London, Dec 10: London’s Westminster Magistrates Court on Monday ordered the extradition of fugitive liquor baron Vijay Mallya to India.

Chief Magistrate Judge Emma Arbuthnot has found prima facie a case against Mallya for fraud, conspiracy and money laundering.

The matter of extradition of Vijay Mallya to India has been referred to the Secretary of State.

The Central Bureau of Investigation welcomed the UK court orders.

Reacting to the verdict, the CBI spokesperson said that “We hope to bring him soon and conclude the case. CBI has its own inherent strengths. We worked hard on this case. We are strong on Law and facts and we were confident while pursuing extradition process”.

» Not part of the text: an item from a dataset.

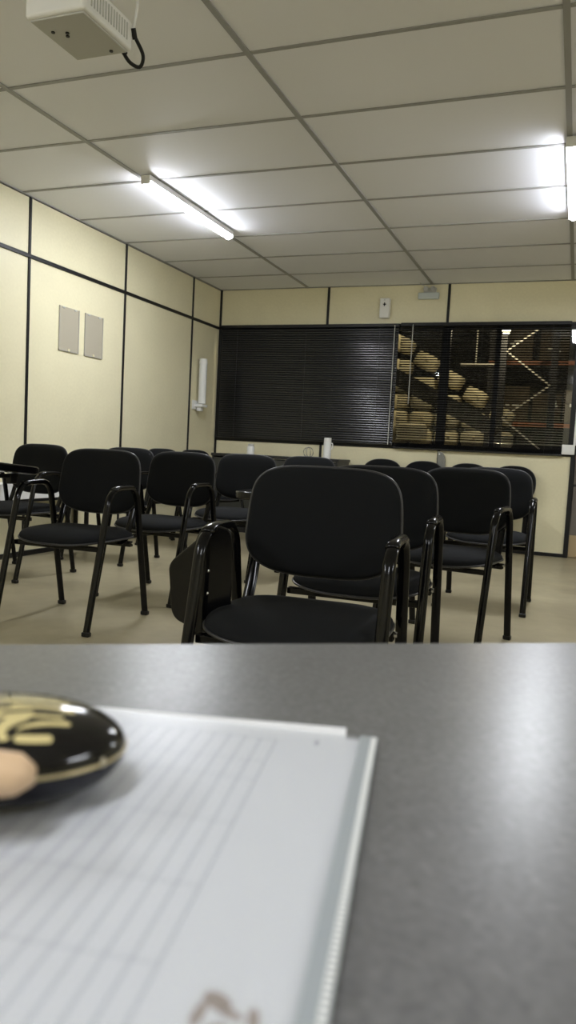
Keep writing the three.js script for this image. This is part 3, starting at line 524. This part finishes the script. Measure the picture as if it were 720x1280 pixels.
// ------------------------------------------------------------------ glossy compact and the fingers holding it
const CX = -0.1500, CZ = -0.1715, CA = 0.38, CY = TOP + 0.0028;
{
  const t = thing('compact', 'glossy black oval compact with cream brushwork and a gold seam on the papers', 'compact', [CX, CY, CZ], CA);
  const a = 0.036, c = 0.0262, b = 0.0119, seamY = 0.0125;
  const cv = document.createElement('canvas'); cv.width = 720; cv.height = 540; const k = cv.getContext('2d'); k.fillStyle = '#08080b'; k.fillRect(0, 0, 720, 540);
  // painted cream brushwork fanning out from the left
  const CR = '#c4b682', BK = '#08080b', S = (p, q, e, w, col = CR) => { k.strokeStyle = col; k.lineCap = 'round'; k.lineWidth = w; k.beginPath(); k.moveTo(...p); k.quadraticCurveTo(...q, ...e); k.stroke(); };
  k.fillStyle = CR; k.beginPath(); k.ellipse(330, 330, 140, 120, 0.15, 0, 7); k.fill();
  S([330, 235], [420, 200], [530, 215], 30); S([380, 290], [460, 250], [560, 270], 30); S([430, 350], [480, 330], [545, 322], 20); S([450, 410], [500, 370], [570, 350], 24); S([470, 450], [505, 445], [540, 430], 28); S([400, 400], [420, 420], [430, 450], 34);
  S([300, 270], [380, 240], [450, 245], 16, BK); S([300, 330], [340, 290], [380, 275], 26, BK); S([390, 330], [440, 300], [490, 292], 20, BK); S([400, 370], [385, 400], [390, 440], 13, BK); S([440, 440], [435, 400], [490, 360], 18, BK); S([250, 290], [300, 240], [350, 225], 12, BK); S([490, 415], [520, 400], [545, 385], 11, BK); S([270, 400], [280, 360], [310, 340], 20, BK);
  const tex = new THREE.CanvasTexture(cv); tex.colorSpace = THREE.SRGBColorSpace;
  const prof = (lo) => { const p = []; const n = 24; for (let i = 0; i <= n; i++) { const th = i / n * Math.PI / 2; p.push(lo ? [Math.pow(Math.cos(th), 0.55), seamY - seamY * Math.sin(th)] : [Math.pow(Math.cos(th), 0.72), seamY + (2 * b - seamY) * Math.sin(th)]); } return p; };
  const shell = (lo) => { const g = new THREE.LatheGeometry((lo ? prof(lo).reverse() : prof(lo)).map(([r, y]) => new THREE.Vector2(Math.max(r, 1e-5), y)), 72); g.scale(a, 1, c); g.computeVertexNormals(); const p = g.attributes.position, uv = g.attributes.uv; for (let i = 0; i < p.count; i++) uv.setXY(i, (p.getX(i) / a + 1) / 2, 1 - (p.getZ(i) / c + 1) / 2); return g; };
  part(t, 'lid', shell(false), mat(0xffffff, 0.14, { map: tex, clearcoat: 0.75, clearcoatRoughness: 0.04, specularIntensity: 0.2 }));
  part(t, 'base', shell(true), mat([0.004, 0.004, 0.008], 0.18, { clearcoat: 0.4, clearcoatRoughness: 0.1, specularIntensity: 0.3 }));
  const ring = new THREE.TorusGeometry(1, 0.012, 8, 96); ring.rotateX(Math.PI / 2); ring.scale(a, 0.05, c); ring.translate(0, seamY, 0); part(t, 'seam', ring, mat([0.5, 0.42, 0.24], 0.3, { metalness: 0.8 }));
  part(t, 'clasp', rbox(0.0012, 0.0024, 0.0018, 0.0005), mat([0.5, 0.45, 0.32], 0.3, { metalness: 0.7 }), [a * 0.9, seamY + 0.0006, c * 0.45]);
}
{ // left hand: palm left of the compact, thumb on its near side, fingers behind it
  // bones in the compact's axes: x to its right end, y up from the papers, z to the viewer
  const J = {
    thumb: [[-0.098, 0.03, 0.032, 0.0125], [-0.056, 0.025, 0.046, 0.0105], [-0.012, 0.0195, 0.0385, 0.0078], [0.0150, 0.0178, 0.0318, 0.0054]],
    index: [[-0.118, 0.052, -0.012, 0.0105], [-0.082, 0.053, -0.032, 0.0092], [-0.058, 0.037, -0.0355, 0.0082], [-0.043, 0.0225, -0.0295, 0.007]],
    middle: [[-0.126, 0.05, -0.03, 0.0105], [-0.09, 0.05, -0.052, 0.0092], [-0.066, 0.03, -0.052, 0.0082], [-0.052, 0.016, -0.042, 0.007]],
    ring: [[-0.138, 0.046, -0.044, 0.01], [-0.107, 0.044, -0.066, 0.0088], [-0.084, 0.024, -0.066, 0.0078], [-0.07, 0.012, -0.055, 0.0068]],
    little: [[-0.152, 0.04, -0.053, 0.009], [-0.128, 0.036, -0.074, 0.0078], [-0.108, 0.02, -0.075, 0.007], [-0.094, 0.0105, -0.066, 0.006]],
  };
  const caps = []; for (const n in J) for (let i = 0; i < 3; i++) caps.push([J[n][i], J[n][i + 1], n]);
  const palm = [[[-0.165, 0.04, 0.0, 0.019], [-0.122, 0.046, -0.014, 0.013]], [[-0.17, 0.038, -0.015, 0.019], [-0.14, 0.044, -0.036, 0.012]], [[-0.17, 0.036, 0.008, 0.019], [-0.1, 0.03, 0.032, 0.0135]], [[-0.172, 0.036, -0.022, 0.017], [-0.152, 0.04, -0.052, 0.011]], [[-0.165, 0.038, -0.006, 0.019], [-0.21, 0.045, 0.012, 0.023]], [[-0.21, 0.045, 0.012, 0.023], [-0.36, 0.07, 0.06, 0.034]]];
  const dist = (p, A, B) => { const ax = A[0], ay = A[1], az = A[2], dx = B[0] - ax, dy = B[1] - ay, dz = B[2] - az, t = Math.max(0, Math.min(1, ((p[0] - ax) * dx + (p[1] - ay) * dy + (p[2] - az) * dz) / (dx * dx + dy * dy + dz * dz))); return Math.hypot(p[0] - ax - t * dx, p[1] - ay - t * dy, p[2] - az - t * dz) - (A[3] + t * (B[3] - A[3])); };
  const smin = (a, b, k) => { const h = Math.max(0, k - Math.abs(a - b)) / k; return Math.min(a, b) - h * h * k / 4; };
  const N = 128, C = [-0.18, 0.05, -0.01], HS = 0.22, mc = new MarchingCubes(N, M.skin, false, false, 200000);
  const fingers = Object.keys(J);
  for (let z = 0; z < N; z++) for (let y = 0; y < N; y++) for (let x = 0; x < N; x++) {
    const p = [C[0] + (x / N * 2 - 1) * HS, C[1] + (y / N * 2 - 1) * HS, C[2] + (z / N * 2 - 1) * HS];
    let d = 1; for (const [A, B] of palm) d = smin(d, dist(p, A, B), 0.016);
    let f = 1; for (const n of fingers) { let q = 1; for (const [A, B, m] of caps) if (m === n) q = smin(q, dist(p, A, B), 0.003); f = Math.min(f, q); }
    mc.field[x + y * N + z * N * N] = -smin(d, f, 0.007);
  }
  mc.isolation = 0; mc.update();
  const g = new THREE.BufferGeometry(), n = mc.count * 3; g.setAttribute('position', new THREE.BufferAttribute(mc.positionArray.slice(0, n), 3)); g.setAttribute('normal', new THREE.BufferAttribute(mc.normalArray.slice(0, n), 3)); g.scale(HS, HS, HS); g.translate(...C);
  const t = thing('person', 'hand reaching in from the left, its thumb tip pressed on the glossy compact', 'person', [CX, TOP + 0.0028, CZ], CA);
  part(t, 'hand', g, M.skin);
}
renderer.render(scene, camera);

The Court announced the verdict following a prolonged litigation involving Mallya, who fled India in March 2016.

The development took place came six days after British national and alleged middleman in the AgustaWestland VVIP chopper deal, Christian Michael, was extradited to India from Dubai.

Mallya has repeatedly denied fleeing from India and said he was ready to pay back the money he owed to Indian banks.

Proceedings are on in the Mumbai Special Court against the businessman under the Fugitive Economic Offenders Act.

Last year, India filed extradition proceedings against Mallya which he has contested. He is currently on bail in London.